+++ Data for this task
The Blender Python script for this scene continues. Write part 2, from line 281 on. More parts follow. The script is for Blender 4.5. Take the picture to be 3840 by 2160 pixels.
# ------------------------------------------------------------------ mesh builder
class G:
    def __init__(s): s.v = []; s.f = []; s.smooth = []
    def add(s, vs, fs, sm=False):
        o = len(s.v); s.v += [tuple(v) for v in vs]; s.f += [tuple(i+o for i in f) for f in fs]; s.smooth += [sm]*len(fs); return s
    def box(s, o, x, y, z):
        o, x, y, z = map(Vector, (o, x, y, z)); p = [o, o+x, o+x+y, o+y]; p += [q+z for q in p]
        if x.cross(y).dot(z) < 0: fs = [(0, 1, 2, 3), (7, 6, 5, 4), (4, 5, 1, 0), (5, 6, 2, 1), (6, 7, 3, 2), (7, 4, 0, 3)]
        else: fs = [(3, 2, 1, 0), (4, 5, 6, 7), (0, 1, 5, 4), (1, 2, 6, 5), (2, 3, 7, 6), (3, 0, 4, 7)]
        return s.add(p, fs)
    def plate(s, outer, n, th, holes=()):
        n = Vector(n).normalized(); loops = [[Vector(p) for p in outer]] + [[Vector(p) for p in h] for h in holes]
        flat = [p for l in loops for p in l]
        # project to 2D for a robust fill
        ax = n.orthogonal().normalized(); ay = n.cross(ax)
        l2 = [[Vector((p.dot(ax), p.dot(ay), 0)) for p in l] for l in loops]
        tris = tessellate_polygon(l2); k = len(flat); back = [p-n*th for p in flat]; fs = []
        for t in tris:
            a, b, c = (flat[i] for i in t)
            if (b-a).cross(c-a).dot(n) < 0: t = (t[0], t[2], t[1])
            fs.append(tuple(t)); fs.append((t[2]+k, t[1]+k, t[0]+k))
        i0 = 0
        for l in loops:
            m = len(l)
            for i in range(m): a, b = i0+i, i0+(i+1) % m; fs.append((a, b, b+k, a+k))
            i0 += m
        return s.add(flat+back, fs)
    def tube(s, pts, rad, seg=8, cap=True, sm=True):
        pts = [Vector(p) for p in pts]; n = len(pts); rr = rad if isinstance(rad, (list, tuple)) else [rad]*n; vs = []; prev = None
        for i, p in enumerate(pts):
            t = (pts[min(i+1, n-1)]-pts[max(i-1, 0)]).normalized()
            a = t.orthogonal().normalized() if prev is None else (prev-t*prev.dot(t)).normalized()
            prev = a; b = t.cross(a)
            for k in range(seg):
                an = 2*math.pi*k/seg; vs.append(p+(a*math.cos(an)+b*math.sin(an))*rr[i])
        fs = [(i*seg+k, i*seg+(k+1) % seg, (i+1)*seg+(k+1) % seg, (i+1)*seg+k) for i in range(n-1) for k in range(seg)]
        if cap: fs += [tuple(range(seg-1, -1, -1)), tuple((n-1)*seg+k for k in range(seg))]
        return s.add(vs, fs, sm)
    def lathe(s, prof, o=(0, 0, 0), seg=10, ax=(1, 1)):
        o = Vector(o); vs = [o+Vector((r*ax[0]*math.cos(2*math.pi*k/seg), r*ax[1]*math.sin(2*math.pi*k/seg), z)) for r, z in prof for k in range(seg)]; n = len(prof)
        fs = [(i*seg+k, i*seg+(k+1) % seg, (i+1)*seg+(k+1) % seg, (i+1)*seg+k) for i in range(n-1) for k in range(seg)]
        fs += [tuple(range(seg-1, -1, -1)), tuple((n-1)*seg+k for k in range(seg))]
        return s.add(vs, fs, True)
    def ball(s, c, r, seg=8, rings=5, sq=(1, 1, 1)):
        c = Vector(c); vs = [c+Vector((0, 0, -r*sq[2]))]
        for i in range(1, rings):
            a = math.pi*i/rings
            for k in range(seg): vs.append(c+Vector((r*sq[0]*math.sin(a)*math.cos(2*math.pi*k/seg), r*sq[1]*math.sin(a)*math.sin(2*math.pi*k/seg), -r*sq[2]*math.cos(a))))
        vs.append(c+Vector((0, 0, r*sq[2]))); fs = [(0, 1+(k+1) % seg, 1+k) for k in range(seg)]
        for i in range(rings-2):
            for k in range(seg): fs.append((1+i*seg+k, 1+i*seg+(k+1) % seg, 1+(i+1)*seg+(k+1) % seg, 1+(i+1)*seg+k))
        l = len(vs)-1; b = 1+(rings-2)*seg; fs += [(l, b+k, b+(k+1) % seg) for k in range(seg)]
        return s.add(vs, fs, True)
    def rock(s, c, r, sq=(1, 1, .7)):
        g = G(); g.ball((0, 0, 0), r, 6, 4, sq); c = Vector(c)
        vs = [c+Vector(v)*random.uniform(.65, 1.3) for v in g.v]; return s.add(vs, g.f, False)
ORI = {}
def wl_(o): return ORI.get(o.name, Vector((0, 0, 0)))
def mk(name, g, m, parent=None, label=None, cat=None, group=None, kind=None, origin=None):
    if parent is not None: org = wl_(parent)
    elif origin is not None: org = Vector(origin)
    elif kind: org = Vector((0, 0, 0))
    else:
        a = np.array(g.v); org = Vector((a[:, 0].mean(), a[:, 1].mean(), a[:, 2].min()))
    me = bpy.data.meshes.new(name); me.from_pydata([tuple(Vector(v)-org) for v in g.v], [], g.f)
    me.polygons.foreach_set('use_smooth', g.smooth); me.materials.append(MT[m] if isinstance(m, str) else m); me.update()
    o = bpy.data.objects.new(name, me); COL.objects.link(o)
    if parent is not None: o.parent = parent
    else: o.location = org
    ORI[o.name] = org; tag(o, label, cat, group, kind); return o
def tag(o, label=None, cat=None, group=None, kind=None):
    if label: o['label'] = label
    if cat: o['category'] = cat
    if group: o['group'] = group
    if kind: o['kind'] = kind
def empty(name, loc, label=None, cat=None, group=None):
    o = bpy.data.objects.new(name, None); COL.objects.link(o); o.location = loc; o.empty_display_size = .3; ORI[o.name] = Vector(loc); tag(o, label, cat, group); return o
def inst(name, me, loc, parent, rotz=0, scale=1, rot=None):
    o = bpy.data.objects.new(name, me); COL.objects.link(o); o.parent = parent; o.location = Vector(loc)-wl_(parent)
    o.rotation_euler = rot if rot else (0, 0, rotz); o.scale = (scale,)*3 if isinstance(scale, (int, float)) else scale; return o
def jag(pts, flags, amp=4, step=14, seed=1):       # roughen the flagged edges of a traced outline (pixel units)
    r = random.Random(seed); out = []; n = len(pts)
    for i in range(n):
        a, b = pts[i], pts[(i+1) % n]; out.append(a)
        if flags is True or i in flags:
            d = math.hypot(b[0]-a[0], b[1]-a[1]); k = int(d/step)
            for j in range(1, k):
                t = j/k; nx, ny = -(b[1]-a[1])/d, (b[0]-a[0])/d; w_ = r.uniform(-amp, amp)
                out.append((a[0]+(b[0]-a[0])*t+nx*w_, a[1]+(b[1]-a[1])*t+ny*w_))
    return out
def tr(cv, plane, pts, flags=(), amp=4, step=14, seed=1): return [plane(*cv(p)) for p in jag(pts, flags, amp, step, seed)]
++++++
+++ Data for this task
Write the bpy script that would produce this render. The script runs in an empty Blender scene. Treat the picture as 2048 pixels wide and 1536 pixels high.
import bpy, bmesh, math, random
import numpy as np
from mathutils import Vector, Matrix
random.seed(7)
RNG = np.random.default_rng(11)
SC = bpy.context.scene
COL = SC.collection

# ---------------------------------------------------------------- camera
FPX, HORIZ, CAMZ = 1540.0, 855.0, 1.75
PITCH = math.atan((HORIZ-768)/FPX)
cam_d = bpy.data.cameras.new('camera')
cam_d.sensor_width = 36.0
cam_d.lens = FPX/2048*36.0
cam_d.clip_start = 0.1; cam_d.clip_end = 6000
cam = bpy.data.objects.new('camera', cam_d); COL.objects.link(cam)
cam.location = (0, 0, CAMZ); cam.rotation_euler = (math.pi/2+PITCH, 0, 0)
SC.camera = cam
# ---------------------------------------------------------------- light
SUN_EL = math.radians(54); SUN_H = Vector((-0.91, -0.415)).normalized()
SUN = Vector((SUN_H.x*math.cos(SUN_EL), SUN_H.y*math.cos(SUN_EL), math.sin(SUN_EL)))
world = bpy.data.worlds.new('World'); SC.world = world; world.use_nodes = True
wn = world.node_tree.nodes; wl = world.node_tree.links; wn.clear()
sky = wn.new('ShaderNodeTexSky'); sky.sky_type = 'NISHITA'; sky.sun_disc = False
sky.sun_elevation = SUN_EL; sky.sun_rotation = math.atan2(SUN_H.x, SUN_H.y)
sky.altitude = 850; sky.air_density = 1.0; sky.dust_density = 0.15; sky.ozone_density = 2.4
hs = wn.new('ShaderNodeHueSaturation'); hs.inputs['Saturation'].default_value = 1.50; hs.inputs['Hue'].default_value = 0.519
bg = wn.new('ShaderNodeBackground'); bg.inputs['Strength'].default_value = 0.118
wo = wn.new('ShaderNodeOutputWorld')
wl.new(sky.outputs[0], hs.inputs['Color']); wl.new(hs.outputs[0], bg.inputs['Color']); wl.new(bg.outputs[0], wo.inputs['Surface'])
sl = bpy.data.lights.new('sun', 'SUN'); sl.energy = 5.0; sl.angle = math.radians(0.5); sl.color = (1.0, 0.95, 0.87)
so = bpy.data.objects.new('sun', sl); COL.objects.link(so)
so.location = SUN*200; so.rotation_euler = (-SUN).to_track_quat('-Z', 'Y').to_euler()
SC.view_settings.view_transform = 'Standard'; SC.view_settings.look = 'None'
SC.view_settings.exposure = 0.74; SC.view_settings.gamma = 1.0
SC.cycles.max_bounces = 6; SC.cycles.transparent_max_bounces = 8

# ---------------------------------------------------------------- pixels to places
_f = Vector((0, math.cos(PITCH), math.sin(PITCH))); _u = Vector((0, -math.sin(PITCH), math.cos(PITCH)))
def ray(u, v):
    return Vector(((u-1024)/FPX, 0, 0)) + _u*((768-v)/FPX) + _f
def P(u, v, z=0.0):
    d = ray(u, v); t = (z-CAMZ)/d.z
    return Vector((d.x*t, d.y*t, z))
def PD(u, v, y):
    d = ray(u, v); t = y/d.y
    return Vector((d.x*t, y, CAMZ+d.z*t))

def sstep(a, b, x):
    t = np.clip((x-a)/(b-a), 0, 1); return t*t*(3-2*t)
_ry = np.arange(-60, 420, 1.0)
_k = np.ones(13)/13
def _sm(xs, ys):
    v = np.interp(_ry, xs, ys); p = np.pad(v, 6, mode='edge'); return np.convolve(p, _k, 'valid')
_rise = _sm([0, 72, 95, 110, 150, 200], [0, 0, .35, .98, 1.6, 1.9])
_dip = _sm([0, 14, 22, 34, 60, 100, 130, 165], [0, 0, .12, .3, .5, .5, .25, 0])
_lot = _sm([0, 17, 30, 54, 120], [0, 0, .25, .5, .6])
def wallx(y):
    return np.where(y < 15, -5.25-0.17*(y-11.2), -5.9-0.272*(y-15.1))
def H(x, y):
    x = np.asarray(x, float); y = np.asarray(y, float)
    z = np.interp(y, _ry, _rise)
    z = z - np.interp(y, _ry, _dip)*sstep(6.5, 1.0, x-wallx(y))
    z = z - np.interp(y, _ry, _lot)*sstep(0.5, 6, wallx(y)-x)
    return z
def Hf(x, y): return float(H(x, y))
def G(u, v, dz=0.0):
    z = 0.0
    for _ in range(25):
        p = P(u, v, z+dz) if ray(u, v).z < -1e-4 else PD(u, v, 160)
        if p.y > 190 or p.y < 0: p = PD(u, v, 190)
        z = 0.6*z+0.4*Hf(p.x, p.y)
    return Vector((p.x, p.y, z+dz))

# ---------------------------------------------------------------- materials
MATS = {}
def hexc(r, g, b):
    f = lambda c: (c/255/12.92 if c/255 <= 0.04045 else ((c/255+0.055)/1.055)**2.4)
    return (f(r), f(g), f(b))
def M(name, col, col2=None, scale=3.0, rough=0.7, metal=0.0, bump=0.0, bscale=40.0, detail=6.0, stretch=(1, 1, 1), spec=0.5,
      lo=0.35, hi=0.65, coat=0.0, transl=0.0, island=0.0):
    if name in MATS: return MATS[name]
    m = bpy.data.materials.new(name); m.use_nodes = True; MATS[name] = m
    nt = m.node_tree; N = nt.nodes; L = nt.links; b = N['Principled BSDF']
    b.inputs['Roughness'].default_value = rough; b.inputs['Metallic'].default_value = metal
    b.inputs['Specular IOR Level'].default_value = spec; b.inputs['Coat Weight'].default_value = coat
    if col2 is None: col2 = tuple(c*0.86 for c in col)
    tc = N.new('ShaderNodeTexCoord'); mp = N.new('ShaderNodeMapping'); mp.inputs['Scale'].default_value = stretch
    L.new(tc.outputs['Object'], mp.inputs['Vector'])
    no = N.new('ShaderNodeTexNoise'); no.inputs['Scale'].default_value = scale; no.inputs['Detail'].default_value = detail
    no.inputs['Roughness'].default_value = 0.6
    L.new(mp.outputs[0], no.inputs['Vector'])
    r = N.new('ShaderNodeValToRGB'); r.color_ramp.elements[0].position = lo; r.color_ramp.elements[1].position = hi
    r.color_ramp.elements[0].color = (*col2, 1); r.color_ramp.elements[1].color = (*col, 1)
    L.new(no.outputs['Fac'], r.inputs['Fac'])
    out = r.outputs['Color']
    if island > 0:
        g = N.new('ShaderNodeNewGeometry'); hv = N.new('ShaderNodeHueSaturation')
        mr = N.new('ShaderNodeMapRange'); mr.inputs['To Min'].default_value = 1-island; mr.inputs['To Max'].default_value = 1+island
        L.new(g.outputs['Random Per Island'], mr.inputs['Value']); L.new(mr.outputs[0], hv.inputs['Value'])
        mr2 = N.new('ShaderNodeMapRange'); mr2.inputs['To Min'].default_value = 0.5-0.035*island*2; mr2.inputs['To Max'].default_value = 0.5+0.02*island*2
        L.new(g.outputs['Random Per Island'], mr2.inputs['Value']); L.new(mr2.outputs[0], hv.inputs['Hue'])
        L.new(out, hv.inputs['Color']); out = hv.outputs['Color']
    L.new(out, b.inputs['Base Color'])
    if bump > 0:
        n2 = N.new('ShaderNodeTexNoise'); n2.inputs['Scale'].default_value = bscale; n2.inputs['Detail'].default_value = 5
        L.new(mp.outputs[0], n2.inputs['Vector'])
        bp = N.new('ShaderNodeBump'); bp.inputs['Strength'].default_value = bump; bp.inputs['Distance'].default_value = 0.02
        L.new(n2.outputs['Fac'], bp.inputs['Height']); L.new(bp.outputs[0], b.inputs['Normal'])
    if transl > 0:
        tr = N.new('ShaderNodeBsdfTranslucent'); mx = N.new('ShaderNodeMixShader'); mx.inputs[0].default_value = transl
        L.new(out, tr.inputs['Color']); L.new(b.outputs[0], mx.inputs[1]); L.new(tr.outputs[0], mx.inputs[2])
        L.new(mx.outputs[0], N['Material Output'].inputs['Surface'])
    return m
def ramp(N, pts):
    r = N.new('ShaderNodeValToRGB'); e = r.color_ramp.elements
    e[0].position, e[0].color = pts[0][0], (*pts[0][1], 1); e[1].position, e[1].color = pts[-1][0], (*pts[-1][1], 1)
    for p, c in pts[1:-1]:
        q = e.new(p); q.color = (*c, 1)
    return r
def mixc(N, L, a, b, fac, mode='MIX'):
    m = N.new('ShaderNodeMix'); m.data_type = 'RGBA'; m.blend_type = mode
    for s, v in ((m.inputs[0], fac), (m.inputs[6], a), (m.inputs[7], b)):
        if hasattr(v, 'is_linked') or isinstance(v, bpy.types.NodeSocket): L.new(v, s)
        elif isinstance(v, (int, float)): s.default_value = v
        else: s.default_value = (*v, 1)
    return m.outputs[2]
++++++
* _Exercise instructions_: From the records above, give again exactly the lines running from the line with "Write the bpy" to the line with "COL = SC.collection", inclusive.

* _Result for this exercise_:
Write the bpy script that would produce this render. The script runs in an empty Blender scene. Treat the picture as 2048 pixels wide and 1536 pixels high.
import bpy, bmesh, math, random
import numpy as np
from mathutils import Vector, Matrix
random.seed(7)
RNG = np.random.default_rng(11)
SC = bpy.context.scene
COL = SC.collection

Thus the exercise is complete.